Besides this the work itself is very gratifying.  I am able to live out my Christian faith in my work because I get to walk with people as they are trying to move towards recovery from mental illness, or at least to stabilize their life situation.  I have never been involved in such humanizing work. 

All my other years spent in home support and working with the homeless and other marginalized people has prepared and trained me for this position.  Each client is different, unique, and so is my approach to each client.  This is one of the most relational types of work one could ever hope to do.  Walking together, we also facilitate each other.  I always learn and gain something from my clients.  They are the ones in charge of their recovery.  I have simply been invited to come along for the ride.
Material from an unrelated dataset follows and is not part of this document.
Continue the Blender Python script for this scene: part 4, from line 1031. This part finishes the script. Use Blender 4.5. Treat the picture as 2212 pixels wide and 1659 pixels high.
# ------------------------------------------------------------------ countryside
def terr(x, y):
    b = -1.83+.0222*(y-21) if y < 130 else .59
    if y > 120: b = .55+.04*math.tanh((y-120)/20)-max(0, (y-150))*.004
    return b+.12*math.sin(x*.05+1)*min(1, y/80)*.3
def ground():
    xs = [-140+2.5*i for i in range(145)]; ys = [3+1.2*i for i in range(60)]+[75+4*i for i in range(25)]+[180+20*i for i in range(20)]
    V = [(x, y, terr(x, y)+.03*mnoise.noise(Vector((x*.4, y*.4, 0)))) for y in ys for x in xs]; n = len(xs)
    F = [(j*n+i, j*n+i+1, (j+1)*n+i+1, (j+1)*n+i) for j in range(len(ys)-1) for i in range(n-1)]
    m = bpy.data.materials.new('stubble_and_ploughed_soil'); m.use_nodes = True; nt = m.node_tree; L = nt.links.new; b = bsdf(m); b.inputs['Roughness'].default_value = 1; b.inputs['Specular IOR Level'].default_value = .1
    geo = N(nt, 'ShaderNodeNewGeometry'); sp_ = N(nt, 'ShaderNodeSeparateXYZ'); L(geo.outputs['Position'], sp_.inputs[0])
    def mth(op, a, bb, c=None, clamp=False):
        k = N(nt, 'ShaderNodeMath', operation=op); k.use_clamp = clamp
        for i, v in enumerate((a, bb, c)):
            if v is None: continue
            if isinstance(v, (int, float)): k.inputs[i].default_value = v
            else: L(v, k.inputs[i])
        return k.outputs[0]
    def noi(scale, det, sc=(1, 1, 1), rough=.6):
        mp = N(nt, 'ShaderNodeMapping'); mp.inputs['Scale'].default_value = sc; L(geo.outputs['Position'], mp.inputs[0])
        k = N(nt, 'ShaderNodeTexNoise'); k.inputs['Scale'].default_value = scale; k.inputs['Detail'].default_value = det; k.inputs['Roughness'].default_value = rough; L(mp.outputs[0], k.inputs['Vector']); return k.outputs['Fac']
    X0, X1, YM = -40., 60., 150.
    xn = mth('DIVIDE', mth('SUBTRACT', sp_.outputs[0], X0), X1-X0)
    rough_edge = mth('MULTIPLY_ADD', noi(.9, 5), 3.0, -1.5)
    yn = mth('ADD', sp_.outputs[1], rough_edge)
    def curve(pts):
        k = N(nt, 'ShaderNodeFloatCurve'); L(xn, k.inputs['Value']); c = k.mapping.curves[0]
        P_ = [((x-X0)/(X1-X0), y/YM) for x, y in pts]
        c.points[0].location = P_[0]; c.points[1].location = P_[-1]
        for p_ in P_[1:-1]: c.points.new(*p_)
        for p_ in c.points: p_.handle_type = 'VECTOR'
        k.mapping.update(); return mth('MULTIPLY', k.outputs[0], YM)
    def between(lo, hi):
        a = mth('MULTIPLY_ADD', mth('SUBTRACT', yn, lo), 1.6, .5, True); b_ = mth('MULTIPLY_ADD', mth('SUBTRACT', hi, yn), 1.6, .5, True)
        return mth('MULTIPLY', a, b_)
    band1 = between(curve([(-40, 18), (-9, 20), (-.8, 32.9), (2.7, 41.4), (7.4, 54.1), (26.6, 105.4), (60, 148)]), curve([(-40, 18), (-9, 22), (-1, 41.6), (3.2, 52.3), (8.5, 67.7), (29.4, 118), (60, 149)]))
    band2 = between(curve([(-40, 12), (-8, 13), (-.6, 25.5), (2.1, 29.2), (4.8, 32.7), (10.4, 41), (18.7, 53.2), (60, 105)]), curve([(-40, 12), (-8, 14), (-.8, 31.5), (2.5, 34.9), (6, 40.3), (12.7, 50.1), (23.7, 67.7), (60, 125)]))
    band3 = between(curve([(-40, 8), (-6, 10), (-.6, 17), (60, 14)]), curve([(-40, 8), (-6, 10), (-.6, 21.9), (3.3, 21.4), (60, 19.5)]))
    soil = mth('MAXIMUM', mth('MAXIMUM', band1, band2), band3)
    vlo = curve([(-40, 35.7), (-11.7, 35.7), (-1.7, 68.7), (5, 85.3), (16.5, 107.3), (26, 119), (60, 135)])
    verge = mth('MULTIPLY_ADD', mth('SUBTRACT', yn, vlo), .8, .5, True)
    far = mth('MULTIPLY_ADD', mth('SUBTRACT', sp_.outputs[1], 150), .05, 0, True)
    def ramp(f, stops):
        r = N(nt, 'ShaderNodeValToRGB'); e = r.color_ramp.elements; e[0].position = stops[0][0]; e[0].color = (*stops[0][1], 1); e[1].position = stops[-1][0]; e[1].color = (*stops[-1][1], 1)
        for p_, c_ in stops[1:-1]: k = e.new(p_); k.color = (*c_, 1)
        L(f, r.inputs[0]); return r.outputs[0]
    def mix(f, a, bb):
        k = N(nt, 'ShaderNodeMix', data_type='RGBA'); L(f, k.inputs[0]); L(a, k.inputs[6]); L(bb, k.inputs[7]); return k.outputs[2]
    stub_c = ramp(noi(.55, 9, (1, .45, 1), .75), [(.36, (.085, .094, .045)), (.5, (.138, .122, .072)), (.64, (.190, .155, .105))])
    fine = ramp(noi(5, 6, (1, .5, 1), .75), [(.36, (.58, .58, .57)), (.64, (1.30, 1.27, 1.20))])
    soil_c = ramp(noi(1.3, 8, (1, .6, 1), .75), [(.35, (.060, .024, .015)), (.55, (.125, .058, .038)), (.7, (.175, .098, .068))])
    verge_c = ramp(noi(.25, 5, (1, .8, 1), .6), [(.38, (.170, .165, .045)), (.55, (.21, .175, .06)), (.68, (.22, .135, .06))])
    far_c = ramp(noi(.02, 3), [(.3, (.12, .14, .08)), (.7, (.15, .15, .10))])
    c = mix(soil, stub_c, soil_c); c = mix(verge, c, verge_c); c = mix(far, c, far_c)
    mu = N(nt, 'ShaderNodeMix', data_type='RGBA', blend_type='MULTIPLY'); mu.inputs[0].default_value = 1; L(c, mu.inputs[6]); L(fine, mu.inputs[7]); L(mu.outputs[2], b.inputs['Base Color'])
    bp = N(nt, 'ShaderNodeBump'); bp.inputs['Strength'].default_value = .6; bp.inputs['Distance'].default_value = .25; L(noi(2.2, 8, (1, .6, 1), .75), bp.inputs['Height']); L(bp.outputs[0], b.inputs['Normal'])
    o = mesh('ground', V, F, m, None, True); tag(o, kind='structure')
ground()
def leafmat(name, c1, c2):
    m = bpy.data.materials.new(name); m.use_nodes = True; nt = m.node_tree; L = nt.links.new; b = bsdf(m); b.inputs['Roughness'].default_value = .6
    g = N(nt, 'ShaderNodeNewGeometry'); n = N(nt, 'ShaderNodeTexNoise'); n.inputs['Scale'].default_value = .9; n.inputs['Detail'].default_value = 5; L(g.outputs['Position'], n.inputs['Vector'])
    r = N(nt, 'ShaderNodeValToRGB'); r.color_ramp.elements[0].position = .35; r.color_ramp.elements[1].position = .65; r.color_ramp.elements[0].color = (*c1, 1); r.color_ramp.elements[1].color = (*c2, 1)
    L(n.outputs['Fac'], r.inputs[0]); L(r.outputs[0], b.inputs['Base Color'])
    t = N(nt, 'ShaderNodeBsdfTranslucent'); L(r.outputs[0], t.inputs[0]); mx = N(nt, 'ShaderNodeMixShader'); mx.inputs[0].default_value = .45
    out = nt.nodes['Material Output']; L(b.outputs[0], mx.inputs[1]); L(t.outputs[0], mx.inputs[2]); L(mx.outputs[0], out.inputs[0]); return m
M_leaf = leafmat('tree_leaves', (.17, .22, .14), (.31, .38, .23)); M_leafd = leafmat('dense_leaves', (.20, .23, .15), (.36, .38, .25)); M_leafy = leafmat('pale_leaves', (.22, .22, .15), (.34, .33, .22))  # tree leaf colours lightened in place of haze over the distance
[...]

My job has taught me to be a better friend, and I think in many ways, a better person.  Respect is such an essential element in my profession that this has carried over to my friendships.  I don't talk rudely anymore to those who are closest to me.  I am careful not to vent on them and not to pull any drama.  It isn't that I'm afraid of losing their friendship.  I respect them too much.  This is what my clients have taught me.

I met with one of my supervisors today and she reported to me that our clients really enjoy working with me.  This suggests to me how much this work has changed me.  I did understand, upon taking this job, that I was going to have to make certain sacrifices in order to do it well.  I would have to go out less, rest more, and take better care of my mental and bodily health.  I wouldn't be as socially available, but I managed to hone my visits with friends in such a way that our less frequent visits, for their scarcity, have become all the more precious to me.  I rarely see people oftener than once a week, occasionally biweekly, usually every month or so.

In my work as a peer support worker I have learned to respect how fragile we all are, but also to appreciate our strength as with our scant resources we try to forge lives of meaning, purpose and quality.  The experience of God's healing and redemptive love has become the very essence of what I do, and if I do my work well, and if I can be a good and worthy friend it is to God that I give the credit, even as I learn to see the face of Christ in every person I meet, among my friends, my clients, strangers on the street.